■ Rows from a 3D scene dataset ■

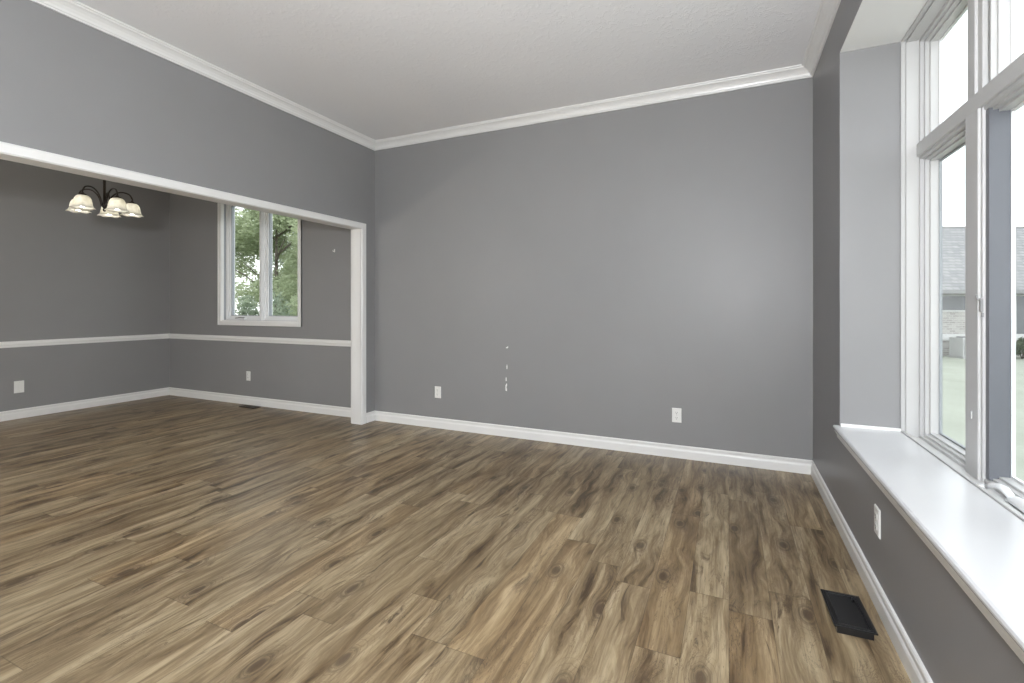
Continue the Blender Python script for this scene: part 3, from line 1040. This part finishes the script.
def leaf_cloud(blobs, count, size, mat, name, parent):
    """many small curled leaves scattered through ellipsoid clumps"""
    vs = []; fs = []
    tot = sum(b[3] * b[4] * b[5] for b in blobs)
    for (cx, cy, cz, rx, ry, rz) in blobs:
        n = int(count * rx * ry * rz / tot)
        for _ in range(n):
            d = Vector((random.gauss(0, 1), random.gauss(0, 1), random.gauss(0, 1))).normalized()
            r = random.random() ** 0.45
            p = Vector((cx + d.x * rx * r, cy + d.y * ry * r, cz + d.z * rz * r))
            a = Vector((random.gauss(0, 1), random.gauss(0, 1), random.gauss(0, 0.6))).normalized()
            b = a.cross(Vector((random.gauss(0, 1), random.gauss(0, 1), random.gauss(0, 1)))).normalized()
            s = size * random.uniform(0.6, 1.35)
            c = a.cross(b) * s * 0.18
            k = len(vs)
            vs += [p - a * s, p + b * s * 0.45 + c, p + a * s, p - b * s * 0.45 + c]
            fs += [(k, k + 1, k + 2), (k, k + 2, k + 3)]
    me = bpy.data.meshes.new(name)
    me.from_pydata([tuple(v) for v in vs], [], fs)
    me.materials.append(mat)
    o = bpy.data.objects.new(name, me)
    COL.objects.link(o); o.parent = parent
    return o


def tree(x, y, h, r, label, mat, count, size, zlo, seed):
    random.seed(seed)
    t = empty('tree', (x, y, GROUND))
    tag(t, label, 'tree', 'trees outside the dining room window')
    mb = MB()
    mb.tube([(0, 0, -0.05), (0.03, 0.02, h * 0.25), (-0.04, 0.05, h * 0.5), (0.02, 0, h * 0.85)], [r * 0.060, r * 0.042, r * 0.026, r * 0.008], 12)
    br = []
    for k in range(9):
        a = k * 2.4 + random.random(); z = h * random.uniform(0.3, 0.7); rr = r * random.uniform(0.5, 0.85)
        e = (math.cos(a) * rr, math.sin(a) * rr, z + h * random.uniform(0.08, 0.2))
        mb.tube([(0, 0, z), (e[0] * 0.5, e[1] * 0.5, z + (e[2] - z) * 0.6), e], [r * 0.016, r * 0.010, r * 0.004], 8)
        br.append(e)
    mb.build('trunk', M['bark'], t)
    blobs = []
    for k in range(60):
        a = random.uniform(0, 2 * math.pi); q = random.random() ** 0.5
        z = zlo + (h - zlo) * random.random()
        env = math.sin(math.pi * min(1, max(0.08, (z - zlo * 0.7) / (h - zlo * 0.7) * 0.92 + 0.06))) ** 0.6
        rr = r * env * q
        s = r * random.uniform(0.20, 0.34)
        blobs.append((math.cos(a) * rr, math.sin(a) * rr, z, s, s, s * 0.75))
    leaf_cloud(blobs, count, size, mat, 'foliage', t)


tree(-8.4, 9.8, 6.2, 1.9, 'bright green leafy tree close outside the right half of the dining window', M['leaf_light'], 52000, 0.055, 1.0, 3)
tree(-12.9, 10.4, 6.5, 2.1, 'green tree outside the left half of the dining window', M['leaf_light'], 56000, 0.058, 0.9, 5)
tree(-18.2, 17.0, 8.5, 2.8, 'taller darker green tree standing behind the two near trees', M['leaf_dark'], 40000, 0.085, 0.9, 8)


def shrub(x, y, r, h, label, mat, n, size, seed, group=None):
    random.seed(seed)
    t = empty('shrub', (x, y, GROUND))
    tag(t, label, 'shrub', group)
    mb = MB()
    for k in range(6):
        a = k * 1.05
        mb.tube([(0.03 * math.cos(a), 0.03 * math.sin(a), -0.02), (r * 0.4 * math.cos(a), r * 0.4 * math.sin(a), h * 0.6)], [0.02, 0.008], 6)
    mb.build('stems', M['bark'], t)
    blobs = []
    for k in range(12):
        a = random.uniform(0, 6.28); q = random.random() ** 0.5 * r * 0.7
        blobs.append((q * math.cos(a), q * math.sin(a), h * random.uniform(0.3, 0.75), r * 0.4, r * 0.4, h * 0.28))
    leaf_cloud(blobs, n, size, mat, 'foliage', t)


shrub(-9.6, 7.2, 0.8, 2.6, 'dark green bush filling the lower left of the dining window', M['leaf_dark'], 14000, 0.045, 11)


def at_view(xc, zc):
    return (xc * ca - zc * sa, xc * sa + zc * ca)


x, y = at_view(22.15, 20.8)
shrub(x, y, 0.60, 0.95, 'low rounded shrub by the brick house wall, at the right edge of the view', M['leaf_shrub'], 2600, 0.06, 20)

# pale garage far beyond the trees, and the road before it
gx = empty('garage', (-24.0, 33.0, GROUND), math.radians(25))
tag(gx, 'white sided garage far behind the trees outside the dining window', 'garage')
MB().box(-5, 5, 0, 6, 0, 3.0).build('wall', M['siding'], gx)
MB().extrude([(-0.4, 2.95), (3.0, 4.9), (6.4, 2.95), (6.4, 2.8), (-0.4, 2.8)], -5.4, 5.4, lambda a, b, t: (t, a, b)).build('roof', M['roof'], gx)
d = MB().box(-2.2, 2.2, -0.04, 0.02, 0.0, 2.3).build('garage_door', M['house_trim'], gx)
struct(MB().box(-60, -4, 21.5, 26.5, GROUND, GROUND + 0.02).build('road', M['concrete']))
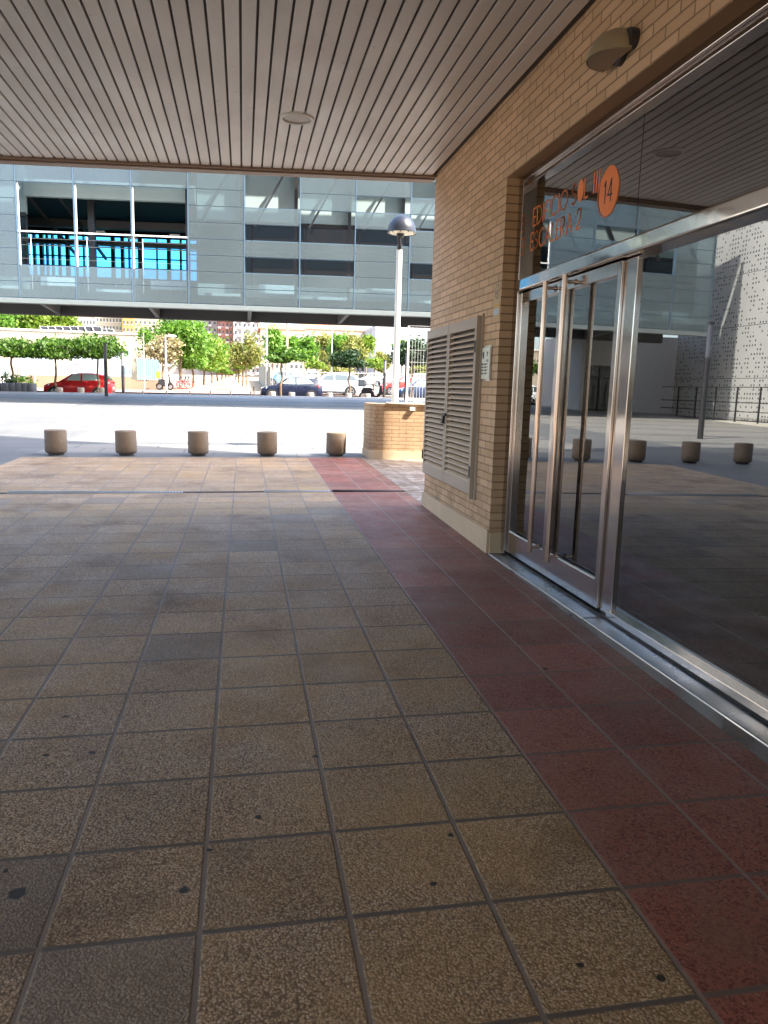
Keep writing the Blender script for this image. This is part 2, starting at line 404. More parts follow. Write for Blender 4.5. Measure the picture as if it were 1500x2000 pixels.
sheet('sidewalk', -120, 120, 55.2, 60, .06, M_WALK)
sheet('promenade', -7.5, 1.2, 60, 300, .0, M_PROM)
sheet('sidewalk', 1.2, 2.6, 60, 160, .004, M_WALK)
sheet('car_park', 2.6, 60, 60, 118, .0, plain('car_park_surface', (.22, .21, .2), .9))

# ------------------------------------------------------------------ drain channel across the passage
dr = thing('drain_channel', 'slotted steel drain channel running across the tan and red tiles', 'drain', (-2.4, 9.44, gh(-2.4, 9.44)))
def dseg(x0, x1, mat, slots):
    m = MB(); yc = 9.44
    a = (x0, yc-.05, gh(x0, yc)); n = max(1, int((x1-x0)/.035))
    if slots:
        for i in range(n):
            xa = x0+(x1-x0)*i/n; xb = xa+(x1-x0)/n*.55; z = gh(xa, yc)
            m.box(xa, xb, yc-.042, yc+.042, z-.01, z+.006)
        m.box(x0, x1, yc-.05, yc-.042, gh(x0, yc)-.01, gh(x1, yc)+.005); m.box(x0, x1, yc+.042, yc+.05, gh(x0, yc)-.01, gh(x1, yc)+.005)
    else:
        vs = [(x0, yc-.045, gh(x0, yc)+.002), (x1, yc-.045, gh(x1, yc)+.002), (x1, yc+.045, gh(x1, yc)+.002), (x0, yc+.045, gh(x0, yc)+.002)]
        m.extrude(vs, (0, 0, .003))
    return m.build('grate' if slots else 'channel', mat, dr)
M_GRATE = plain('galvanised_grate', (.42, .49, .56), .4, .0)
dseg(-5.5, .0, M_BLACK, False)
for a, b in ((-4.7, -2.72), (-1.77, -.94), (-.92, -.02)): dseg(a, b, M_GRATE if b < -.5 else M_DARK, True)

# ------------------------------------------------------------------ the apartment building over the passage
SK = -.128                                    # slope of the skewed front line in plan
def fy(x): return 8.40 + SK*x                 # front line of the building
CEIL = 3.695
bld = thing('apartment_building', 'tan brick apartment building with slatted passage soffit and steel framed glass entrance', 'building', (0, 6, .11))
GX = .16
m = MB()
YN = 6.03
m.prism([(0, YN), (.34, YN), (.34, 7.0), (8.6, 7.0), (8.6, fy(8.6)), (0, fy(0))], -.3, CEIL+.305)          # brick pier with the louvre doors
m.prism([(0, .9), (.34, .9), (.34, YN), (0, YN)], 3.09, CEIL+.305)                                       # brick band over the glazing
m.prism([(0, -9), (.34, -9), (.34, .9), (0, .9)], -.3, CEIL+.305)
m.build('brick_wall', M_BRICK, bld)
m = MB()
m.prism([(-.022, YN-.005), (-.0, YN-.005), (-.0, fy(0)+.02), (-.022, fy(0)+.02)], -.3, .305)
m.prism([(0, YN-.022), (.12, YN-.022), (.12, YN-.001), (0, YN-.001)], -.3, .285)
m.prism([(0, fy(0)+.001), (8.6, fy(8.6)+.001), (8.6, fy(8.6)+.022), (0, fy(0)+.022)], -.3, .34)
m.build('plinth', M_PLINTH, bld, bevel=.004)
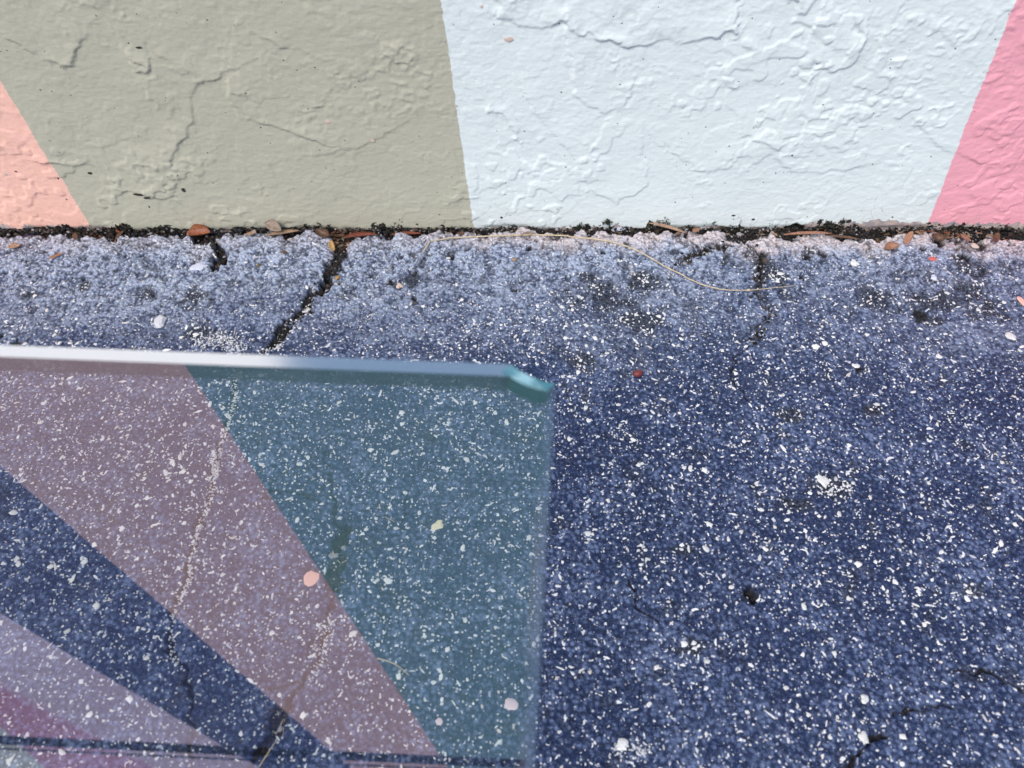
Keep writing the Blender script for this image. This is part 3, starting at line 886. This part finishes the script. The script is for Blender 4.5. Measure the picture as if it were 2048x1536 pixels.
# ---------------------------------------------------------------- leaves, twigs, chips
def leaf_mat(name, a, b):
    s = NT(name)
    co = s.n('ShaderNodeTexCoord').outputs['Object']
    n = s.noise(co, 300, 4, 0.6)
    v = s.n('ShaderNodeTexWave'); s.set(v.inputs['Vector'], s.vmap(co, (260, 90, 90))); v.inputs['Scale'].default_value = 1.0; v.inputs['Distortion'].default_value = 3.0
    c = s.mix(s.ramp(n, 0.35, 0.65), a, b)
    s.bsdf(c, 0.45, s.bump(s.math('ADD', n, s.math('MULTIPLY', v.outputs[1], 0.3)), 0.5, 0.0006), 0.45)
    return s.m
LM = {
    'rust': leaf_mat('rust_leaf', (0.36, 0.125, 0.055), (0.17, 0.055, 0.03)),
    'tan': leaf_mat('tan_leaf', (0.42, 0.29, 0.20), (0.26, 0.16, 0.11)),
    'grey': leaf_mat('grey_tan_leaf', (0.30, 0.235, 0.19), (0.17, 0.125, 0.10)),
    'red': leaf_mat('dark_red_leaf', (0.23, 0.065, 0.035), (0.12, 0.035, 0.022)),
    'gold': leaf_mat('golden_leaf', (0.48, 0.29, 0.10), (0.28, 0.16, 0.06)),
    'brown': leaf_mat('brown_leaf', (0.16, 0.085, 0.05), (0.07, 0.04, 0.028)),
    'orange': leaf_mat('orange_splinter', (0.38, 0.20, 0.13), (0.24, 0.115, 0.075)),
}
rib_mat = simple('leaf_rib', (0.34, 0.20, 0.12))

def leaf(name, px, py, length, width, ang, mat, label, curl=0.3, cup=0.3, lift=0.002, tilt=0.0, cat='leaf', rib=False, pitch=0.0, zmin=-0.001):
    """dry leaf: blade of real thickness, bent along its length and folded at the midrib"""
    p = on_z(px, py, 0.006)
    s_ = scale_at(p)
    L = length * s_; W = width * s_ * 0.5
    p[1] = min(p[1], -0.010 - 0.6 * W)
    p[2] = max(float(gh(p[0], p[1])[0]), zmin) + lift
    NU, NV = 13, 5
    V = []
    g = random.Random(hash(label) % 9999)
    g = random.Random(sum(map(ord, label)))
    for i in range(NU):
        t = i / (NU - 1)
        w = W * (math.sin(math.pi * min(1, t * 0.96 + 0.02)) ** 0.75) * (1 + g.uniform(-.07, .07))
        for j in range(NV):
            q = -1 + 2 * j / (NV - 1)
            x = (t - 0.5) * L
            y = q * w + 0.05 * L * math.sin(t * 3)
            z = cup * abs(q) ** 1.6 * w + curl * L * (t - 0.5) ** 2 + g.uniform(-.02, .02) * W
            V.append((x, y, z))
    nf = len(V)
    th = 0.00035
    V += [(x, y, z - th) for (x, y, z) in V]
    Fl = []
    for i in range(NU - 1):
        for j in range(NV - 1):
            a = i * NV + j
            Fl.append((a, a + NV, a + NV + 1, a + 1)); Fl.append((nf + a, nf + a + 1, nf + a + NV + 1, nf + a + NV))
    bd = [i * NV for i in range(NU)] + [(NU - 1) * NV + j for j in range(1, NV)] + [i * NV + NV - 1 for i in range(NU - 2, -1, -1)] + [j for j in range(NV - 2, 0, -1)]
    for k in range(len(bd)):
        a, b = bd[k], bd[(k + 1) % len(bd)]
        Fl.append((a, nf + a, nf + b, b))
    M = Matrix.Rotation(R(ang), 4, 'Z') @ Matrix.Rotation(R(pitch), 4, 'Y') @ Matrix.Rotation(R(tilt), 4, 'X')
    V = [M @ Vector(v) for v in V]
    dz = min(v.z for v in V)
    V = [v - Vector((0, 0, dz)) for v in V]
    if rib:
        root = empty(name, p)
        mesh_py('blade', V, Fl, LM[mat], root)
        c = [V[i * NV + 2] + Vector((0, 0, 0.0003)) for i in range(NU)]
        tube_mesh('midrib', c, [0.0005] * NU, rib_mat, root)
        o = root
    else:
        o = mesh_py(name, V, Fl, LM[mat]); o.location = p
    tag(o, label, cat, 'dead leaves at the foot of the wall')
    return o

def tube_mesh(name, pts, rad, mat, parent=None, seg=6):
    V = []; Fl = []
    n = len(pts)
    pts = [Vector(p) for p in pts]
    for i in range(n):
        d = (pts[min(i + 1, n - 1)] - pts[max(i - 1, 0)]).normalized()
        a = d.cross(Vector((0, 0, 1)))
        a = a.normalized() if a.length > 1e-4 else Vector((1, 0, 0))
        b = a.cross(d).normalized()
        for k in range(seg):
            t = 2 * math.pi * k / seg
            V.append(pts[i] + (a * math.cos(t) + b * math.sin(t)) * rad[i])
    for i in range(n - 1):
        for k in range(seg):
            a = i * seg + k; b = i * seg + (k + 1) % seg
            Fl.append((a, b, b + seg, a + seg))
    Fl.append(tuple(range(seg - 1, -1, -1))); Fl.append(tuple((n - 1) * seg + k for k in range(seg)))
    return mesh_py(name, V, Fl, mat, parent)

def smooth_path(pts, n=60):
    pts = np.asarray(pts, float); k = len(pts)
    t = np.linspace(0, k - 1, n)
    out = []
    for u in t:
        i = min(int(u), k - 2); f = u - i
        p0, p1, p2, p3 = pts[max(i - 1, 0)], pts[i], pts[i + 1], pts[min(i + 2, k - 1)]
        out.append(0.5 * ((2 * p1) + (p2 - p0) * f + (2 * p0 - 5 * p1 + 4 * p2 - p3) * f * f + (3 * p1 - p0 - 3 * p2 + p3) * f ** 3))
    return np.array(out)

leaf('curled_leaf', 398, 470, 46, 34, 8, 'rust', 'plump cupped rust brown leaf below the grey green paint', 0.5, 0.9, 0.004, 0, rib=True)
leaf('dry_leaf', 568, 476, 66, 22, 12, 'tan', 'tan lance shaped leaf lying on the pavement edge left of the large crack', 0.15, 0.4, 0.006, -20, rib=True)
leaf('dry_leaf', 552, 463, 42, 22, -32, 'grey', 'grey tan leaf leaning on the wall just behind the tan lance shaped leaf', 0.2, 0.4, 0.010, 35)
leaf('dry_leaf', 722, 479, 66, 15, 8, 'red', 'dark red slim pod shaped leaf right of the large crack', 0.12, 0.8, 0.006, -10, rib=True)
leaf('dry_leaf', 812, 469, 62, 10, 3, 'red', 'thin red brown leaf blade tight against the wall near the white field', 0.1, 0.5, 0.006)
leaf('dry_leaf', 667, 503, 24, 12, 112, 'gold', 'small golden upright leaf at the mouth of the large crack', 0.2, 0.5, 0.010, 0, pitch=-30)
leaf('leaf_splinter', 117, 522, 30, 9, 38, 'orange', 'orange brown splinter on pale pavement near the left edge', 0.2, 0.4, 0.002)
leaf('dry_leaf', 157, 482, 24, 10, 118, 'brown', 'small dark brown leaf at the pavement edge under the peach field', 0.3, 0.5, 0.004)
leaf('dry_leaf', 32, 500, 24, 17, 12, 'tan', 'small split tan leaf on the pavement at the far left', 0.15, 0.3, 0.002)
leaf('leaf_splinter', 1812, 488, 36, 14, 56, 'orange', 'tan orange splinter pointing up towards the pink field', 0.1, 0.3, 0.006, 0, pitch=-18)
leaf('dry_leaf', 1778, 504, 34, 20, 20, 'orange', 'crumpled orange brown leaf scrap just left of the upward splinter', 0.9, 1.0, 0.003)
leaf('dry_leaf', 1868, 492, 30, 22, -20, 'brown', 'dark curled leaf in the hollow below the pink field', 1.6, 1.0, 0.006)
leaf('leaf_strip', 1610, 482, 96, 9, 2, 'orange', 'long thin orange brown strip in the crevice below the white field', 0.1, 0.6, 0.010)
leaf('leaf_strip', 1680, 488, 70, 8, -10, 'brown', 'brown strip at the right end of the long orange brown strip', 0.15, 0.6, 0.008)
leaf('leaf_strip', 1332, 470, 78, 10, -24, 'tan', 'tan strip slanting down beside the tallest moss tuft', 0.1, 0.6, 0.008)
leaf('dry_leaf', 648, 482, 34, 22, -35, 'brown', 'crumpled brown leaf just left of the large crack mouth', 1.2, 0.9, 0.006)
leaf('dry_leaf', 505, 480, 24, 10, 30, 'tan', 'small tan leaf tip touching the left end of the lance shaped leaf', 0.5, 0.6, 0.006)
leaf('dry_leaf', 676, 560, 14, 8, 70, 'gold', 'tiny golden leaf bit inside the large crack', 0.2, 0.3, 0.003, zmin=-0.02)
leaf('dry_leaf', 570, 512, 16, 7, -12, 'brown', 'tiny brown leaf bit on pale pavement left of the large crack', 0.2, 0.3, 0.001)
leaf('dry_leaf', 1030, 525, 13, 6, 60, 'gold', 'tiny golden bract on blue pavement left of the straw', 0.2, 0.4, 0.001)
leaf('dry_leaf', 920, 470, 22, 12, 40, 'brown', 'small brown leaf scrap in the crevice at the start of the white field', 0.5, 0.6, 0.004)
leaf('dry_leaf', 1055, 480, 30, 12, 15, 'grey', 'grey tan scrap by the wall above the arch of the straw', 0.5, 0.6, 0.004)
leaf('dry_leaf', 1390, 470, 18, 12, 30, 'orange', 'orange brown scrap on moss right of the slanting tan strip', 0.4, 0.4, 0.006)
leaf('dry_leaf', 1985, 490, 34, 14, 60, 'brown', 'brown leaf scrap under the right end of the pink field', 0.8, 0.8, 0.006)
leaf('dry_leaf', 1925, 486, 26, 10, 120, 'orange', 'narrow orange brown scrap between the two dark hollows under the pink field', 0.3, 0.6, 0.008)
leaf('dry_leaf', 240, 470, 26, 8, 70, 'brown', 'dark brown upright scrap below the corner of the peach field', 0.3, 0.5, 0.006)

# the long dry straw
straw_mat = simple('dry_straw', (0.62, 0.52, 0.36), (0.48, 0.38, 0.25), 0.5, 120, 0.2)
sp = [(862, 486), (905, 481), (1000, 477), (1100, 476), (1190, 482), (1262, 500), (1330, 536), (1395, 565), (1450, 577), (1520, 577), (1592, 570)]
P3 = []
for q in sp:
    p = on_z(q[0], q[1], 0.012); P3.append([p[0], p[1], 0])
C = smooth_path(P3, 70)
sm = np.max([gh(C[:, 0] + dx, C[:, 1] + dy) for dx in (-.003, 0, .003) for dy in (-.003, 0, .003)], 0)
sm = np.array([sm[max(0, i - 5):i + 6].max() for i in range(len(sm))])
C[:, 2] = sm + 0.0011
straw = empty('dry_straw', (C[0][0], C[0][1], 0))
tag(straw, 'long pale dry straw arching across the blue pavement beside the wall', 'straw')
rel = [Vector(c) - Vector((C[0][0], C[0][1], 0)) for c in C]
rad_ = [0.0008 + 0.0007 * math.sin(math.pi * min(1, .12 + i / 70)) for i in range(70)]
rad_[-8:] = [0.0007 - 0.00004 * k for k in range(8)]
tube_mesh('stem', rel, rad_, straw_mat, straw)
a = rel[0]
tube_mesh('broken_end', [a, a + Vector((-0.008, -0.018, 0.0)), a + Vector((-0.016, -0.038, -0.001))], [0.0012, 0.002, 0.0006], straw_mat, straw)
kn = rel[int(70 * 0.87)]
tube_mesh('node', [kn + Vector((-.004, 0, 0)), kn + Vector((-.001, 0, .0003)), kn + Vector((.002, 0, .0003)), kn + Vector((.005, 0, 0))], [0.0012, 0.0028, 0.0026, 0.0010], straw_mat, straw)

def stem(px_pts, rad, label, mat=straw_mat, lift=0.0015, name='dry_straw_piece'):
    P3 = [on_z(*q)[:2] for q in px_pts]
    P3 = [(p[0], p[1], 0) for p in P3]
    C = smooth_path(P3, 16)
    z = gh(C[:, 0], C[:, 1]); z = np.array([z[max(0, i - 1):i + 2].max() for i in range(len(z))])
    C[:, 2] = z + lift
    o = tube_mesh(name, list(C), [rad * (1 - 0.5 * i / 15) for i in range(16)], mat)
    tag(o, label, 'stem', 'thin dry stems on the pavement')
stem([(1290, 462), (1302, 482), (1314, 495)], 0.0007, 'short fine stem crossing the peach pavement edge beside the slanting tan strip', lift=0.004)
stem([(1335, 545), (1340, 560)], 0.0006, 'tiny pale stem hanging below the straw at its steepest part')
stem([(1258, 540), (1264, 556), (1274, 553)], 0.0006, 'tiny hooked stem on a dark worn patch below the straw')
stem([(775, 552), (782, 545), (786, 538)], 0.0006, 'tiny pale hair stem on light blue pavement right of the large crack')
stem([(520, 1535), (548, 1492), (556, 1478)], 0.0010, 'pale stem in the crack under the glass at the bottom of the photo')
stem([(545, 1462), (560, 1455), (570, 1440), (566, 1478)], 0.0008, 'curly yellowish stem in the crack seen through the glass near the bottom')
stem([(665, 1098), (668, 1110), (676, 1122), (690, 1118)], 0.0010, 'bent tan stem in the dark hole seen through the glass')
stem([(755, 1318), (790, 1330), (818, 1352)], 0.0010, 'grey slender stem seen through the glass crossing from pinkish to teal reflection')
stem([(770, 1035), (790, 1045)], 0.0006, 'faint short stem seen through the glass in the teal reflection')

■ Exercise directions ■
Copy each line that holds the word "writing".

■ Response to the exercise ■
Keep writing the Blender script for this image. This is part 2, starting at line 404. More parts follow. Write for Blender 4.5. Measure the picture as if it were 1500x2000 pixels.
Keep writing the Blender script for this image. This is part 3, starting at line 886. This part finishes the script. The script is for Blender 4.5. Measure the picture as if it were 2048x1536 pixels.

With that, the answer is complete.